= DATA SECTION =
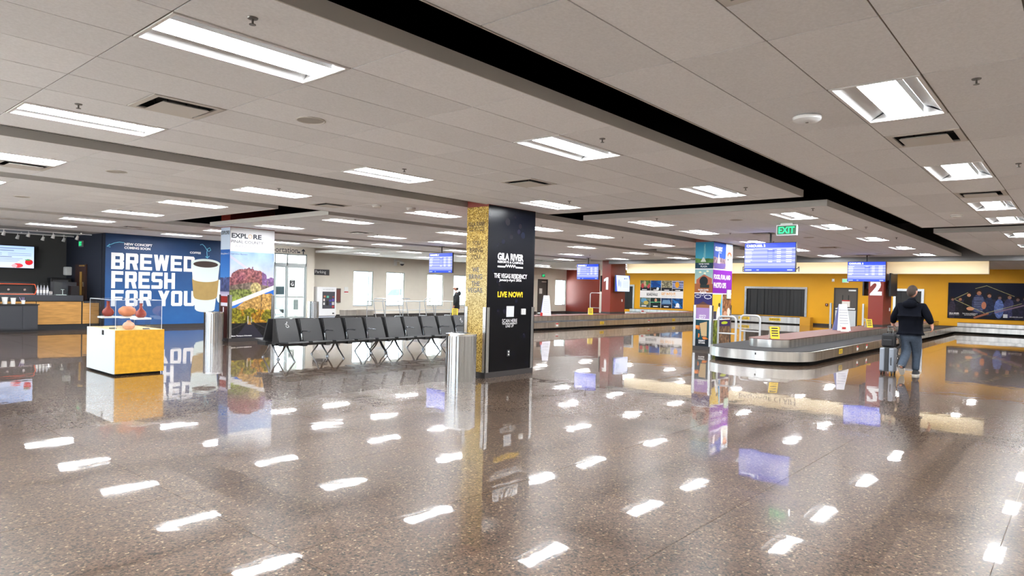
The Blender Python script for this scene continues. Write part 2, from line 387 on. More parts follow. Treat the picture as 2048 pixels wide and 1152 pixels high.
# ------------------------------------------------------------------ suspended ceiling islands
TX, X00 = 1.19, 1.557
LIGHTK = (-3, 0, 3, 6, 9, 11, 14, 17, 20)
SLOT = 'the black slot'
VENTS = [(2.43, 5.95, 0), (2.43, 10.76, 0), (7.15, 5.99, 0), (7.17, 10.81, 0), (7.1, 1.19, 0), (11.4, 1.19, 0), (11.98, 5.85, 1), (16.1, 6.15, 0), (21.24, 6.06, 1), (25.36, 5.84, 1), (6.5, 17.6, 0), (7.25, 20.6, 0), (11.48, 15.86, 0), (3.04, 1.2, 0)]
VLAB = ['square air vent near the big upper-left light', 'square air vent at the left edge beside a ceiling light', 'square air vent in mid ceiling, above the black poster column', 'square air vent left of the bulging smoke detector, past the second grey fascia',
        'square air vent beyond the large square-looking light at the upper right', 'square air vent between the second and third lights at the right', 'yellowish air vent just past the front edge of the baggage island ceiling', 'square air vent above the nearer carousel two screen',
        'yellowish air vent right of the nearer carousel two screen', 'yellowish air vent above the farther carousel two screen', 'square air vent beside a light above the coffee mural', 'small square air vent just above the coffee mural', 'square air vent lit brightly above the seating', 'square air vent cut off by the top edge']
tile_cache = {}
LIGHTS = []
def tile_mesh(w, d):
    k = (round(w, 3), round(d, 3))
    if k not in tile_cache:
        me = MB().box(-w / 2 + .005, w / 2 - .005, -d / 2 + .005, d / 2 - .005, 0, .016).mesh('ceiling_tile'); me.materials.append(TILEM); tile_cache[k] = me
    return tile_cache[k]
def island(x0, x1, y0, y1, nrow, lightrows, rowlab, label, detail=True, z=H, lights=True, kmax=99):
    isl = struct(MB().box(x0, x1, y0, y1, z + .09, z + .1).build('ceiling', WHITE), label, 'ceiling')
    for q in ((x0 - .012, x0, y0, y1), (x1, x1 + .012, y0, y1), (x0 - .012, x1 + .012, y0 - .012, y0), (x0 - .012, x1 + .012, y1, y1 + .012)):
        MB().box(*q, z - .004, z + .1).build('fascia', FASCIA, isl)
    rh = (y1 - y0) / nrow; xs = [x0] + [X00 + TX * k for k in range(-8, 40) if x0 + .02 < X00 + TX * k < x1 - .02] + [x1]
    tee = MB(); far = MB()
    for j in range(1, nrow): tee.box(x0, x1, y0 + j * rh - .012, y0 + j * rh + .012, z + .006, z + .012)
    for x in xs[1:-1]: tee.box(x - .012, x + .012, y0, y1, z + .0065, z + .0125)
    def tile(ax, bx, ay, by):
        ok, d = seen((ax + bx) / 2, (ay + by) / 2)
        if detail and ok and d < 17.5:
            o = bpy.data.objects.new('ceiling_tile', tile_mesh(bx - ax, by - ay)); COL.objects.link(o); o.parent = isl
            o.location = ((ax + bx) / 2, (ay + by) / 2, z)
        else: far.box(ax + .005, bx - .005, ay + .005, by - .005, z, z + .016)
    for j in range(nrow):
        ya, yb = y0 + j * rh, y0 + (j + 1) * rh
        for i in range(len(xs) - 1):
            xa, xb = xs[i], xs[i + 1]; k = round((xa - X00) / TX)
            if j in lightrows and lights and k in LIGHTK and xb - xa > 1.1 and abs(X00 + TX * k - xa) < .05:
                n = LIGHTK.index(k)
                LIGHTS.append((rowlab[lightrows.index(j)], place_troffer((xa + xb) / 2, (ya + yb) / 2, z, '')))
                continue
            vs = [v for v in range(len(VENTS)) if xa <= VENTS[v][0] < xb and ya <= VENTS[v][1] < yb and z == H]
            if vs and xb - xa > 1.1:
                v = vs[0]; kind = VENTS[v][2]; mid = (xa + xb) / 2; half = VENTS[v][0] > mid
                o = copy_tree(VENT[kind]) if kind in vent_used else VENT[kind]; vent_used.add(kind)
                o.location = (mid + (.297 if half else -.297), (ya + yb) / 2, z); o['label'] = VLAB[v]; o['group'] = 'square air diffusers in the ceiling'
                tee.box(mid - .012, mid + .012, ya, yb, z + .0065, z + .0125)
                tile(xa if half else mid, mid if half else xb, ya, yb)
                continue
            tile(xa, xb, ya, yb)
    tee.build('tee_grid', TEE, isl)
    if far.v: far.build('distant_tiles', TILEM, isl)['kind'] = 'stuff'
    return isl
island(-4.39, 16.13, 2.70 - 12 * .602, 2.70, 12, [9, 4], ['the near row right of ' + SLOT, 'a row behind the camera right of the slot'], 'white tiled ceiling island at the upper right, before ' + SLOT)
island(17.55, 26.9, 2.70 - 12 * .602, 2.70, 12, [9, 4], ['the near row right of ' + SLOT, 'a row behind the camera right of the slot'], 'farther ceiling island with pale blue front edge at the right')
island(-4.39, 10.39, 3.33, 8.2, 8, [1, 6], ['the row just beyond ' + SLOT, 'the second row beyond ' + SLOT], 'large central tiled ceiling island beyond ' + SLOT)
island(11.61, 26.9, 3.33, 8.2, 8, [1, 6], ['the row just beyond ' + SLOT, 'the second row beyond ' + SLOT], 'tiled ceiling island with blue-grey edge over the nearer baggage carousel')
island(-4.39, 20.3, 8.82, 11.87, 5, [2], ['the third row beyond ' + SLOT], 'tiled ceiling strip behind the black poster column')
island(21.4, 26.9, 8.82, 11.87, 5, [2], ['the third row beyond ' + SLOT], 'short tiled ceiling strip left of the collage column')
island(-4.39, 6.97, 12.43, 17.95, 9, [1, 6], ['the fourth row beyond ' + SLOT, 'the fifth row beyond ' + SLOT], 'tiled ceiling island at the left in front of the coffee mural')
island(8.15, 26.9, 12.43, 17.95, 9, [1, 6], ['the fourth row beyond ' + SLOT, 'the fifth row beyond ' + SLOT], 'tiled ceiling island with pale blue edge over the seating')
island(-4.39, 26.9, 18.56, 21.0, 4, [1], ['the sixth row beyond ' + SLOT], 'narrow far ceiling strip above the coffee mural', detail=False)
island(-4.39, 16.3, 21.58, 24.05, 4, [1], ['the seventh row beyond ' + SLOT], 'last ceiling strip, meeting the coffee mural wall', detail=False)
island(17.5, 26.9, 21.58, 27.68, 10, [1, 6], ['the seventh row beyond ' + SLOT, 'the eighth row beyond ' + SLOT], 'far ceiling island floating before the window wall', detail=False)
island(11.8, 17.4, 24.3, 27.8, 6, [2], ['the added raised ceiling by the entrance'], 'unseen raised ceiling panel added to light the wall above the entrance doors', detail=False, z=3.62)  # panel and its lights added, out of view, to brighten the door header
island(28.0, 39.1, -4.5, 17.4, 36, [], [], 'tiled ceiling over the baggage belts behind the cream bulkhead', detail=False)
island(28.0, 39.1, 18.0, 28.6, 17, [], [], 'tiled ceiling in the far corner by the red wall', detail=False)
LENS2 = [c for c in TROF.children if c.name.startswith('lens')][0].data.copy(); LENS2.materials.clear(); LENS2.materials.append(mat('bright_light_lens', (1.0, .98, .94), .4, emit=LENS * .95))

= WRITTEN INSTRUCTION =
All of the data above should be transcribed verbatim, with pictures omitted.

= TASK SOLUTION =
The Blender Python script for this scene continues. Write part 2, from line 387 on. More parts follow. Treat the picture as 2048 pixels wide and 1152 pixels high.
# ------------------------------------------------------------------ suspended ceiling islands
TX, X00 = 1.19, 1.557
LIGHTK = (-3, 0, 3, 6, 9, 11, 14, 17, 20)
SLOT = 'the black slot'
VENTS = [(2.43, 5.95, 0), (2.43, 10.76, 0), (7.15, 5.99, 0), (7.17, 10.81, 0), (7.1, 1.19, 0), (11.4, 1.19, 0), (11.98, 5.85, 1), (16.1, 6.15, 0), (21.24, 6.06, 1), (25.36, 5.84, 1), (6.5, 17.6, 0), (7.25, 20.6, 0), (11.48, 15.86, 0), (3.04, 1.2, 0)]
VLAB = ['square air vent near the big upper-left light', 'square air vent at the left edge beside a ceiling light', 'square air vent in mid ceiling, above the black poster column', 'square air vent left of the bulging smoke detector, past the second grey fascia',
        'square air vent beyond the large square-looking light at the upper right', 'square air vent between the second and third lights at the right', 'yellowish air vent just past the front edge of the baggage island ceiling', 'square air vent above the nearer carousel two screen',
        'yellowish air vent right of the nearer carousel two screen', 'yellowish air vent above the farther carousel two screen', 'square air vent beside a light above the coffee mural', 'small square air vent just above the coffee mural', 'square air vent lit brightly above the seating', 'square air vent cut off by the top edge']
tile_cache = {}
LIGHTS = []
def tile_mesh(w, d):
    k = (round(w, 3), round(d, 3))
    if k not in tile_cache:
        me = MB().box(-w / 2 + .005, w / 2 - .005, -d / 2 + .005, d / 2 - .005, 0, .016).mesh('ceiling_tile'); me.materials.append(TILEM); tile_cache[k] = me
    return tile_cache[k]
def island(x0, x1, y0, y1, nrow, lightrows, rowlab, label, detail=True, z=H, lights=True, kmax=99):
    isl = struct(MB().box(x0, x1, y0, y1, z + .09, z + .1).build('ceiling', WHITE), label, 'ceiling')
    for q in ((x0 - .012, x0, y0, y1), (x1, x1 + .012, y0, y1), (x0 - .012, x1 + .012, y0 - .012, y0), (x0 - .012, x1 + .012, y1, y1 + .012)):
        MB().box(*q, z - .004, z + .1).build('fascia', FASCIA, isl)
    rh = (y1 - y0) / nrow; xs = [x0] + [X00 + TX * k for k in range(-8, 40) if x0 + .02 < X00 + TX * k < x1 - .02] + [x1]
    tee = MB(); far = MB()
    for j in range(1, nrow): tee.box(x0, x1, y0 + j * rh - .012, y0 + j * rh + .012, z + .006, z + .012)
    for x in xs[1:-1]: tee.box(x - .012, x + .012, y0, y1, z + .0065, z + .0125)
    def tile(ax, bx, ay, by):
        ok, d = seen((ax + bx) / 2, (ay + by) / 2)
        if detail and ok and d < 17.5:
            o = bpy.data.objects.new('ceiling_tile', tile_mesh(bx - ax, by - ay)); COL.objects.link(o); o.parent = isl
            o.location = ((ax + bx) / 2, (ay + by) / 2, z)
        else: far.box(ax + .005, bx - .005, ay + .005, by - .005, z, z + .016)
    for j in range(nrow):
        ya, yb = y0 + j * rh, y0 + (j + 1) * rh
        for i in range(len(xs) - 1):
            xa, xb = xs[i], xs[i + 1]; k = round((xa - X00) / TX)
            if j in lightrows and lights and k in LIGHTK and xb - xa > 1.1 and abs(X00 + TX * k - xa) < .05:
                n = LIGHTK.index(k)
                LIGHTS.append((rowlab[lightrows.index(j)], place_troffer((xa + xb) / 2, (ya + yb) / 2, z, '')))
                continue
            vs = [v for v in range(len(VENTS)) if xa <= VENTS[v][0] < xb and ya <= VENTS[v][1] < yb and z == H]
            if vs and xb - xa > 1.1:
                v = vs[0]; kind = VENTS[v][2]; mid = (xa + xb) / 2; half = VENTS[v][0] > mid
                o = copy_tree(VENT[kind]) if kind in vent_used else VENT[kind]; vent_used.add(kind)
                o.location = (mid + (.297 if half else -.297), (ya + yb) / 2, z); o['label'] = VLAB[v]; o['group'] = 'square air diffusers in the ceiling'
                tee.box(mid - .012, mid + .012, ya, yb, z + .0065, z + .0125)
                tile(xa if half else mid, mid if half else xb, ya, yb)
                continue
            tile(xa, xb, ya, yb)
    tee.build('tee_grid', TEE, isl)
    if far.v: far.build('distant_tiles', TILEM, isl)['kind'] = 'stuff'
    return isl
island(-4.39, 16.13, 2.70 - 12 * .602, 2.70, 12, [9, 4], ['the near row right of ' + SLOT, 'a row behind the camera right of the slot'], 'white tiled ceiling island at the upper right, before ' + SLOT)
island(17.55, 26.9, 2.70 - 12 * .602, 2.70, 12, [9, 4], ['the near row right of ' + SLOT, 'a row behind the camera right of the slot'], 'farther ceiling island with pale blue front edge at the right')
island(-4.39, 10.39, 3.33, 8.2, 8, [1, 6], ['the row just beyond ' + SLOT, 'the second row beyond ' + SLOT], 'large central tiled ceiling island beyond ' + SLOT)
island(11.61, 26.9, 3.33, 8.2, 8, [1, 6], ['the row just beyond ' + SLOT, 'the second row beyond ' + SLOT], 'tiled ceiling island with blue-grey edge over the nearer baggage carousel')
island(-4.39, 20.3, 8.82, 11.87, 5, [2], ['the third row beyond ' + SLOT], 'tiled ceiling strip behind the black poster column')
island(21.4, 26.9, 8.82, 11.87, 5, [2], ['the third row beyond ' + SLOT], 'short tiled ceiling strip left of the collage column')
island(-4.39, 6.97, 12.43, 17.95, 9, [1, 6], ['the fourth row beyond ' + SLOT, 'the fifth row beyond ' + SLOT], 'tiled ceiling island at the left in front of the coffee mural')
island(8.15, 26.9, 12.43, 17.95, 9, [1, 6], ['the fourth row beyond ' + SLOT, 'the fifth row beyond ' + SLOT], 'tiled ceiling island with pale blue edge over the seating')
island(-4.39, 26.9, 18.56, 21.0, 4, [1], ['the sixth row beyond ' + SLOT], 'narrow far ceiling strip above the coffee mural', detail=False)
island(-4.39, 16.3, 21.58, 24.05, 4, [1], ['the seventh row beyond ' + SLOT], 'last ceiling strip, meeting the coffee mural wall', detail=False)
island(17.5, 26.9, 21.58, 27.68, 10, [1, 6], ['the seventh row beyond ' + SLOT, 'the eighth row beyond ' + SLOT], 'far ceiling island floating before the window wall', detail=False)
island(11.8, 17.4, 24.3, 27.8, 6, [2], ['the added raised ceiling by the entrance'], 'unseen raised ceiling panel added to light the wall above the entrance doors', detail=False, z=3.62)  # panel and its lights added, out of view, to brighten the door header
island(28.0, 39.1, -4.5, 17.4, 36, [], [], 'tiled ceiling over the baggage belts behind the cream bulkhead', detail=False)
island(28.0, 39.1, 18.0, 28.6, 17, [], [], 'tiled ceiling in the far corner by the red wall', detail=False)
LENS2 = [c for c in TROF.children if c.name.startswith('lens')][0].data.copy(); LENS2.materials.clear(); LENS2.materials.append(mat('bright_light_lens', (1.0, .98, .94), .4, emit=LENS * .95))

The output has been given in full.